Exercise aim:
Pull out every line from the listing that has the word "Python".

Input records:
[start]
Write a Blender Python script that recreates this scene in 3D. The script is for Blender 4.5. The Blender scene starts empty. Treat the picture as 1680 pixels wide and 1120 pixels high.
[end]
[start]
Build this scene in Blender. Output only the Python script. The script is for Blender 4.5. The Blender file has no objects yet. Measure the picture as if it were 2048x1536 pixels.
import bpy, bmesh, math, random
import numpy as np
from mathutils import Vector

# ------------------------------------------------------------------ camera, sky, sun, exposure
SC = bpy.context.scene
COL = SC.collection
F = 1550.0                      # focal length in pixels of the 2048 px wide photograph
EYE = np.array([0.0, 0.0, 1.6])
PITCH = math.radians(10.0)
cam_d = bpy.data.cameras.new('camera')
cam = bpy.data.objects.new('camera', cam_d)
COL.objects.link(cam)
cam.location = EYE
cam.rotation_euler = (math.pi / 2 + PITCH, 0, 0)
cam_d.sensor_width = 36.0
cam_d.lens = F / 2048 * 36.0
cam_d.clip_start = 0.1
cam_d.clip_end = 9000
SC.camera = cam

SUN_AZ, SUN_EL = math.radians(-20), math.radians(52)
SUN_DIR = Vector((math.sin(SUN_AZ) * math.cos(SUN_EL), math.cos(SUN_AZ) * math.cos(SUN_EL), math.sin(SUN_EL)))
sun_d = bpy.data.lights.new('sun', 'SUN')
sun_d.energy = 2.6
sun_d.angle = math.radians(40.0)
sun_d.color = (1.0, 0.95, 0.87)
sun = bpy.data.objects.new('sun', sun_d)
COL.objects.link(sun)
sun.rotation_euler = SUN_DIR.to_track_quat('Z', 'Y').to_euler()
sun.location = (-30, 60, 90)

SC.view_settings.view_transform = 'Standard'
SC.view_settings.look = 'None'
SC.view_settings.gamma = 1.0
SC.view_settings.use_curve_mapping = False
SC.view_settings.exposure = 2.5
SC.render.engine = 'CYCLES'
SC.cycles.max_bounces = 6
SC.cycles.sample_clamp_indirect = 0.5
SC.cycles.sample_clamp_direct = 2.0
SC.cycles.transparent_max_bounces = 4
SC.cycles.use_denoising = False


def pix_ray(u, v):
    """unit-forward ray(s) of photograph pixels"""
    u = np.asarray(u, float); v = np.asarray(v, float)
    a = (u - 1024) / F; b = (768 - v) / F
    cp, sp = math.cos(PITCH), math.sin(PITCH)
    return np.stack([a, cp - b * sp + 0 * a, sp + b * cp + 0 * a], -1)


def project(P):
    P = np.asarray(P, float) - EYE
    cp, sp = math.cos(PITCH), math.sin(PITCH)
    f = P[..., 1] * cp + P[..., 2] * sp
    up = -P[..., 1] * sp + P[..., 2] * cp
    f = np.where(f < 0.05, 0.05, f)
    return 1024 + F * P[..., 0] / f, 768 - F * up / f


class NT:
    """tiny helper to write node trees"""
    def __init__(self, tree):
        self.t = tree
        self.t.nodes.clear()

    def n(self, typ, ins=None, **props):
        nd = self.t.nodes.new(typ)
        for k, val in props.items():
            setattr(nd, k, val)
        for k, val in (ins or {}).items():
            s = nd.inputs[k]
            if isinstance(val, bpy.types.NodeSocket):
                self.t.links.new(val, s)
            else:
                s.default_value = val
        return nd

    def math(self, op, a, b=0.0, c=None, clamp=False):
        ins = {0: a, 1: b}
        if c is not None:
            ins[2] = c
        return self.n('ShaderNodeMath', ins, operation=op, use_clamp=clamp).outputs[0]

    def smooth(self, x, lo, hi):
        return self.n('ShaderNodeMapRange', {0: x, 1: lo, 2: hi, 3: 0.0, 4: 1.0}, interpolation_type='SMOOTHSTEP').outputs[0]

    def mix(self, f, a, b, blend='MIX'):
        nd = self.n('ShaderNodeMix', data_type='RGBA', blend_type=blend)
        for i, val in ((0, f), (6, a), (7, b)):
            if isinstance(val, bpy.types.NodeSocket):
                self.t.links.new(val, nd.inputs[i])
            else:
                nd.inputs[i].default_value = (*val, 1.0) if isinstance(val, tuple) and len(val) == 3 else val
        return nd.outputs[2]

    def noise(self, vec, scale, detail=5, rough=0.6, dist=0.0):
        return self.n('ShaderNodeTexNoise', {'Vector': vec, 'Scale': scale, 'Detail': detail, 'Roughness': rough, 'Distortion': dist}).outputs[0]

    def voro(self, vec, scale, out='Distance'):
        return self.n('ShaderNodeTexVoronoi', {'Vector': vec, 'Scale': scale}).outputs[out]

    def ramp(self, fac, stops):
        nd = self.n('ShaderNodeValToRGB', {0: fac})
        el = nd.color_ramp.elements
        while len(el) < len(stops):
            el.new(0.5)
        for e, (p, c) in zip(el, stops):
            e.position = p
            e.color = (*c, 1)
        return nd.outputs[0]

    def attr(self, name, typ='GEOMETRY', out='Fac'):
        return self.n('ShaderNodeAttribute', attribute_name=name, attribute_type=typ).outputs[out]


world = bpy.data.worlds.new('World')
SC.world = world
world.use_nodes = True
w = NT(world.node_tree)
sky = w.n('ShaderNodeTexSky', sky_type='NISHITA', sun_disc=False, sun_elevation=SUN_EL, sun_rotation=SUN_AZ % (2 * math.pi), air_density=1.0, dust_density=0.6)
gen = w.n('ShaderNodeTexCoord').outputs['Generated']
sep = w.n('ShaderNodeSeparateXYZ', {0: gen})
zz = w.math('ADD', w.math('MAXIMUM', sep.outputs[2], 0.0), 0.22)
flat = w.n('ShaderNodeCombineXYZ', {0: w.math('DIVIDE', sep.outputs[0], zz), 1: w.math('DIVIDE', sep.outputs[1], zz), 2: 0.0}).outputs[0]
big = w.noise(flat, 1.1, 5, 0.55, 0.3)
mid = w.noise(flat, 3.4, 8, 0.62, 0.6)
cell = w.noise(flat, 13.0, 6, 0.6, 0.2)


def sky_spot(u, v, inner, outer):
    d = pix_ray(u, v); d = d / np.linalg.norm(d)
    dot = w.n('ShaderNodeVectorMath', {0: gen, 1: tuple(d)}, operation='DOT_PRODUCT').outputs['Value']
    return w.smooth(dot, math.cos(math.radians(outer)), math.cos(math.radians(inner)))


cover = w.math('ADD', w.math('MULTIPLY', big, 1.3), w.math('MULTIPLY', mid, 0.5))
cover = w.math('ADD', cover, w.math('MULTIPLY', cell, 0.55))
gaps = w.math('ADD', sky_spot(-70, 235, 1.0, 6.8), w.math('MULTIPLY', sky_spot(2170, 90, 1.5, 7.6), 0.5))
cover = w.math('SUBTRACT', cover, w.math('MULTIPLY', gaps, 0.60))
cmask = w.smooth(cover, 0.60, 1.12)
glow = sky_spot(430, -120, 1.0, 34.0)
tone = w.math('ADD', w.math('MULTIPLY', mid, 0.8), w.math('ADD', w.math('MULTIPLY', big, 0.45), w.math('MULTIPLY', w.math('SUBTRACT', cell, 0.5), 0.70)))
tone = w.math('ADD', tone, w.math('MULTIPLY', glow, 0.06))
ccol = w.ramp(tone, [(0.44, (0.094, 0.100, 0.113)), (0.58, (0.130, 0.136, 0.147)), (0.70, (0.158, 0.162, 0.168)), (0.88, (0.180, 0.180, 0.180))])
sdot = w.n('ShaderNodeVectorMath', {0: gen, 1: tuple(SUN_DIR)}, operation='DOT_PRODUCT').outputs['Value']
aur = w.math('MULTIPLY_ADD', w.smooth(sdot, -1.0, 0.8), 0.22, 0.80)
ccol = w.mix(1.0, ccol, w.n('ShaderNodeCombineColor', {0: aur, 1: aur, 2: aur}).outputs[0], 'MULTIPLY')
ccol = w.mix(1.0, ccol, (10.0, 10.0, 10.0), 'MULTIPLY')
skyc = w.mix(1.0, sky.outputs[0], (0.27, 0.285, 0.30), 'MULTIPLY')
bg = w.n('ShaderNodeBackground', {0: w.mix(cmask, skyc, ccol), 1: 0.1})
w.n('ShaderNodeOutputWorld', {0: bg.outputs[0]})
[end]
Finished answer:
Write a Blender Python script that recreates this scene in 3D. The script is for Blender 4.5. The Blender scene starts empty. Treat the picture as 1680 pixels wide and 1120 pixels high.
Build this scene in Blender. Output only the Python script. The script is for Blender 4.5. The Blender file has no objects yet. Measure the picture as if it were 2048x1536 pixels.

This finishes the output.